• ranger207 2 days ago

    Patlabor: The Movie is pretty good but (IMO) nothing special. The OVAs/TV shows are very slice-of-life and have a much slower tempo than the movie. (From the article: "One memorable episode of the TV series was about the tribulations involved in getting a Chinese restaurant to deliver to the base.") The second movie is much darker and more cerebral, a la Ghost in the Shell (same director), and was previously discussed on HN at https://news.ycombinator.com/item?id=37916306. Overall though the whole franchise is very enjoyable

    • Barrin92 2 days ago

      > The second movie is much darker and more cerebral

      It's one of the most underrated animated movies there is I think. There's a limited edition I was lucky to grab in a pretty random store in Tokyo years ago that comes with two books, one has a lot of the storyboards and the other contains interviews with Oshii and he considered it the most important movie he made for its exploration of post WW 2 Japan. And although GitS is great I think it's a bit of a shame that it overshadows Patlabor so much, in particular internationally.

    • Terr_ 2 days ago

      > decidedly quotidian view

      That makes me think of Planetes, which follows a space-junk cleanup crew.

      Being "hard" sci-fi, it too might end up being prescient.

      • ranger207 2 days ago

        I loved Planetes, but it's unfortunately unique, as there's not a lot of other hard scifi out there, and even less animation

        • Manabu-eo 3 minutes ago

          On top of my head I remember Uchuu Kyoudai and Rocket Girls for space exploration anime using even theoretically shorter term technology than Planetes. Futatsu no Spica is similar to Uchuu Kyoudai, but is not really scifi as it's 99.9% drama on earth, so it doesn't really count. The anime also stops at a weird place,

          In special, I was reminded of Rocket Girls by the Polaris Dawn mission recently.

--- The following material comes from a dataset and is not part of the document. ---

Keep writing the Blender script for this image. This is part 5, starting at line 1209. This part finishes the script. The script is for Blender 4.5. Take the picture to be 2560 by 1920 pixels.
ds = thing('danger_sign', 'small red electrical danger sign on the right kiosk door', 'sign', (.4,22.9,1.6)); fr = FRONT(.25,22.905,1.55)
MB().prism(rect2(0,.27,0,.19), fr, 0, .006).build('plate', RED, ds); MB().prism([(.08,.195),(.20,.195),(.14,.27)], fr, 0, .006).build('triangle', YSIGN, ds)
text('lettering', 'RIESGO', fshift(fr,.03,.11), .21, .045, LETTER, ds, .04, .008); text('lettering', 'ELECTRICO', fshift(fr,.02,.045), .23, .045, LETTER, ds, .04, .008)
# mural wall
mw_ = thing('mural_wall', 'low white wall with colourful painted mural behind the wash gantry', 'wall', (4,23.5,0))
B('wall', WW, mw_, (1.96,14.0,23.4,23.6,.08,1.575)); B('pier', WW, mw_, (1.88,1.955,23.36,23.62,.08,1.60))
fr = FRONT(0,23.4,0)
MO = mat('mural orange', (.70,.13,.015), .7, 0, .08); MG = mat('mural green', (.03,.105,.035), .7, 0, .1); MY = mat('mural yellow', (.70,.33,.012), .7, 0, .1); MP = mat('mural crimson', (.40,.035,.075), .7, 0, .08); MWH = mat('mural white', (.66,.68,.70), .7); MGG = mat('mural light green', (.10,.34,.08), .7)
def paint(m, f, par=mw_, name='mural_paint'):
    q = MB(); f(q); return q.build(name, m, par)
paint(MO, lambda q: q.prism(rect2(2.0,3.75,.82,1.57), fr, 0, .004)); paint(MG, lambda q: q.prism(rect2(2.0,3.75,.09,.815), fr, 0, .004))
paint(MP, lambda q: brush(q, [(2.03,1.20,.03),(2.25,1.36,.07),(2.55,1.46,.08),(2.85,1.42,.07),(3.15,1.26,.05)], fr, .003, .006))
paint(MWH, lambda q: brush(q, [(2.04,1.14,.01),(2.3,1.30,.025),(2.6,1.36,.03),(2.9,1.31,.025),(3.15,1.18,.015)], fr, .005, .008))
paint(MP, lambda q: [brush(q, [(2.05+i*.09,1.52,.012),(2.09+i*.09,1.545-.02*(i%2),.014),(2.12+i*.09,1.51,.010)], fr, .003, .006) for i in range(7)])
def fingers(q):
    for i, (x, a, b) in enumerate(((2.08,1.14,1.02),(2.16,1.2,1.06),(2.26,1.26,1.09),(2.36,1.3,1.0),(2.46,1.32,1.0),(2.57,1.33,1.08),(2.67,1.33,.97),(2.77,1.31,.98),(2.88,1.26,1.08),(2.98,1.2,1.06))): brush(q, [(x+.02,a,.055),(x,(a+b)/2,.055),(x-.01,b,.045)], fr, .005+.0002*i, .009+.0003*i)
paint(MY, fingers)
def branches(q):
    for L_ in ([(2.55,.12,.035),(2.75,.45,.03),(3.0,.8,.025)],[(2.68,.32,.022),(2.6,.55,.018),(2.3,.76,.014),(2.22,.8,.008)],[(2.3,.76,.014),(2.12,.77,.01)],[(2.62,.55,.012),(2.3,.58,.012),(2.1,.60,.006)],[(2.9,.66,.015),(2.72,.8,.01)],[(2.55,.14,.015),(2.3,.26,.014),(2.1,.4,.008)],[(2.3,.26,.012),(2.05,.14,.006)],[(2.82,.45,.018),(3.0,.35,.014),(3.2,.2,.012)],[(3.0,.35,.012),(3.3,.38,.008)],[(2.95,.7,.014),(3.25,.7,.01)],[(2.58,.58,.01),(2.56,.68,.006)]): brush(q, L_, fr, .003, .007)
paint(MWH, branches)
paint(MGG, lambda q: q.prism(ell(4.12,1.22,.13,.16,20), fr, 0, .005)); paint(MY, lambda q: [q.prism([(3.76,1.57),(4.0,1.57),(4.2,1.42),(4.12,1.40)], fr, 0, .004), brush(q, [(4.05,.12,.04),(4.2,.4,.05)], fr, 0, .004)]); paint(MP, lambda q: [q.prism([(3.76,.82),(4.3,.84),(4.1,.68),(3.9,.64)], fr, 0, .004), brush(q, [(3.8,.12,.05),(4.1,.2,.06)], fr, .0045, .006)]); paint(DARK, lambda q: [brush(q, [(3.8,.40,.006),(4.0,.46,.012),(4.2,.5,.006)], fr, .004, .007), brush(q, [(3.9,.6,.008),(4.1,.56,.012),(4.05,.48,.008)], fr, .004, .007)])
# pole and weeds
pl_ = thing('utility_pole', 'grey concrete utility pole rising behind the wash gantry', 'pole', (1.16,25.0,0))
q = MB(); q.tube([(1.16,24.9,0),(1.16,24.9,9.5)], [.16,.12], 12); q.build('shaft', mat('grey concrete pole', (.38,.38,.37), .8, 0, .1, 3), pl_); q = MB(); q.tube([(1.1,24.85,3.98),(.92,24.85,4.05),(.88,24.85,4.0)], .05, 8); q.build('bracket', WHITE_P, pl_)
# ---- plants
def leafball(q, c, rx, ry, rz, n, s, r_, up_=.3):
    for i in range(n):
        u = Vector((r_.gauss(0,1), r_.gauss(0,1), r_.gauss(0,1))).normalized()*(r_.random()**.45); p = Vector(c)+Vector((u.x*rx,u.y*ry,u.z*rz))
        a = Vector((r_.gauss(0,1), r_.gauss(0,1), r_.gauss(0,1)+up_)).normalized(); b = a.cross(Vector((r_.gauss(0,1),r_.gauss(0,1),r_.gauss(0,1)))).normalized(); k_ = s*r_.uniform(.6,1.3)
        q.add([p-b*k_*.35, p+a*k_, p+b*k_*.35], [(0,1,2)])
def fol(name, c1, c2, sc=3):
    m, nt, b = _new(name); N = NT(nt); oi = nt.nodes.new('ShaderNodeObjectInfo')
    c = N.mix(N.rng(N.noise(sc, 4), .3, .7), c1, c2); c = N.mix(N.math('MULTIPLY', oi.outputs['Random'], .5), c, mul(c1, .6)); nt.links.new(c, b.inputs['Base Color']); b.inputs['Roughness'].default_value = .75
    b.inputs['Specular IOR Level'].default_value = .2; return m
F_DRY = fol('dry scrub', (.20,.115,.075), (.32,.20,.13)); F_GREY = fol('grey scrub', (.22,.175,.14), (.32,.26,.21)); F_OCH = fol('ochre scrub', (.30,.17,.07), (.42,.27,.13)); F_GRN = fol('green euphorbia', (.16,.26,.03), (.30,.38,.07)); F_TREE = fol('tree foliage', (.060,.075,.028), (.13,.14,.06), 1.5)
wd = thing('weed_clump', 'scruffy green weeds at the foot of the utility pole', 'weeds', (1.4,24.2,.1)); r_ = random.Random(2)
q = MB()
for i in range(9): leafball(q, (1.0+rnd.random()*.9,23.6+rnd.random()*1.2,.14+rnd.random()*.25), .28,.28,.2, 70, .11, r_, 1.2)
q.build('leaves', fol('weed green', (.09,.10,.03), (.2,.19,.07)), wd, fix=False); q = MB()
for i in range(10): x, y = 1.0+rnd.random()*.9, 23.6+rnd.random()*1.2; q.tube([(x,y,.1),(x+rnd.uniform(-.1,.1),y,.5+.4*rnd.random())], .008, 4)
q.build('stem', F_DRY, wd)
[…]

EVA from a capsule, highly eliptical earth orbit, all private mission, etc.

      • MrDrMcCoy a day ago

        Anyone know a place it can be watched? Just checked all my subscriptions and came up dry :/

        • netsharc 2 days ago

          > the Ukrainian military’s reliance on Starlink, a satellite-based internet provider run by Elon Musk, whose stance on the war is at least Putin-curious.

          Ha, "Putin-curious" is an amazing phrase.